Da ist zum anderen die Leugnung jeglicher Differenz. Die Unterschiede zwischen Mann und Frau werden auf Tradition und Erziehung reduziert, der Transvestit, als Ausdruck der sich angeblich fortlaufend wandelnden Identitätsüberlappungen, genießt hohe Aufmerksamkeit. Dasselbe Muster findet sich in der Integrationsdebatte. Eigentlich sind Ausländer und Biodeutsche ganz gleich, wer die Unterschiede betont (wie Sarrazin), gilt leicht als Rassist. Dabei wird eine solche Entgegnung durch die Wirklichkeit und den Augenschein schnell widerlegt. Sie ist auch unsinnig. Wenn alle Menschen gleich sind, braucht man keine Toleranz. Die Akzeptanz des Anderen, des Ungleichen, kann nur unter der Prämisse der Differenz entstehen. Wer diese leugnet, beschädigt den Wert der Toleranz.

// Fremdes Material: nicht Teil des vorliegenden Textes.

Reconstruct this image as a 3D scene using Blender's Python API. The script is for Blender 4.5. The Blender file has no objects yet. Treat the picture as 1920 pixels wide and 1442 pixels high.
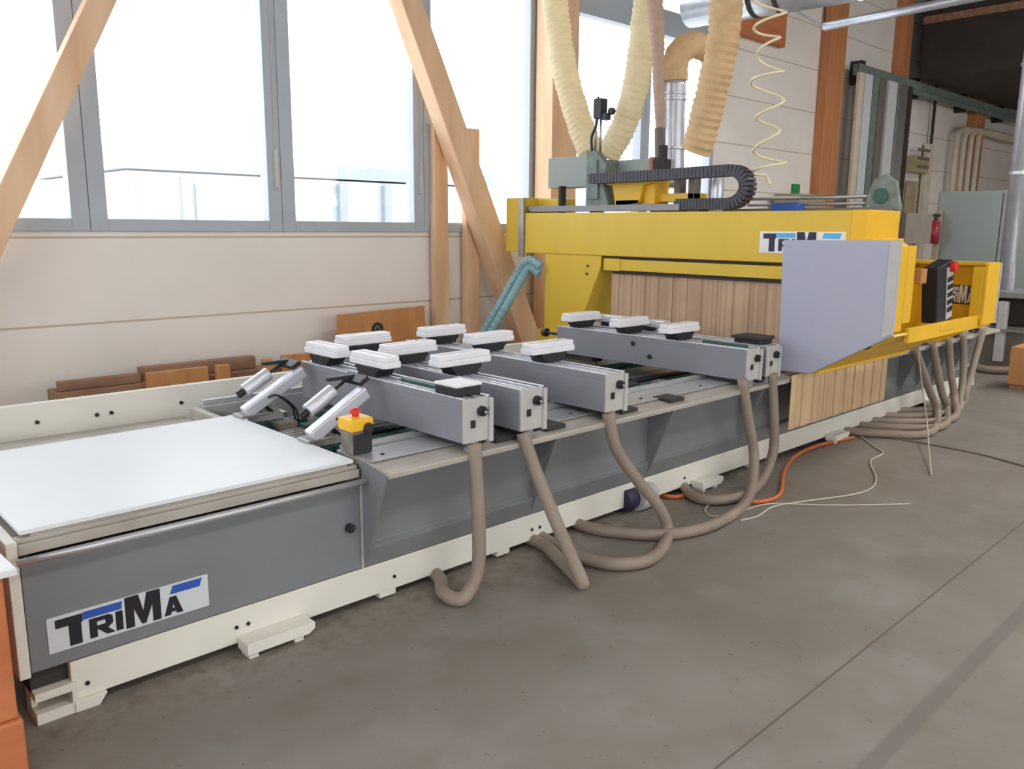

Und da ist drittens die Tyrannei der Transparenz, das Nichtertragenkönnen von Verborgenem. In seinen „Untersuchungen über die Formen der Vergesellschaftung“ (1908) hat sich Georg Simmel auch mit dem zivilisatorischen Nutzen von Geheimnissen beschäftigt. „Das Geheimnis“, schreibt er, „das durch negative oder positive Mittel getragene Verbergen von Wirklichkeiten, ist eine der größten Errungenschaften der Menschheit; gegenüber dem kindischen Zustand, in dem jede Vorstellung sofort ausgesprochen wird, jedes Unternehmen allen Blicken zugänglich ist, wird durch das Geheimnis eine ungeheure Erweiterung des Lebens erreicht, weil vielerlei Inhalte desselben bei völliger Publizität überhaupt nicht auftauchen können.“

Simmel ahnte womöglich bereits, dass in einer Kultur des öffentlichen Seelenstriptease – von Twitter über Facebook und den Piraten bis zu Castingshows, „Big Brother“ und dem „Dschungelcamp“ – jeder Bereich des Lebens vom Diktat der Transparenz bedroht wird. „Von den kleinsten bis in die größten Verhältnisse hinein zeigt sich diese Eifersucht auf das Wissen um eine andern verborgene Tatsache.“

Wie gefährlich das Ideal einer geheimnislosen Gesellschaft ist, hat zuletzt Byung-Chul Han in einem bemerkenswert klugen Artikel in der „Zeit“ gezeigt („Transparent ist nur das Tote“). Totale Transparenz führe womöglich zu einer Art „Burn-Out der Seele“, schreibt er. Und in Bezug auf den Fernsehauftritt von Bundespräsident Christian Wulff und dessen Beteuerung, er wolle Vertrauen schaffen durch Transparenz: „Dieses Motto verbirgt in sich einen Widerspruch. Vertrauen ist nur möglich in einem Zustand zwischen Wissen und Nichtwissen.

Vertrauen heißt, trotz Nichtwissen gegenüber dem anderen eine positive Beziehung zu ihm aufzubauen. Es macht Handlungen möglich trotz Nichtwissen. Weiß ich im Vorfeld alles, erübrigt sich das Vertrauen. Die Transparenz ist ein Zustand, in dem jedes Nichtwissen eliminiert ist. Wo die Transparenz herrscht, ist kein Raum für das Vertrauen.“

Die beschädigte Nation entschädigt sich durch solche Debatten. Auch diese hier ist ein Teil davon.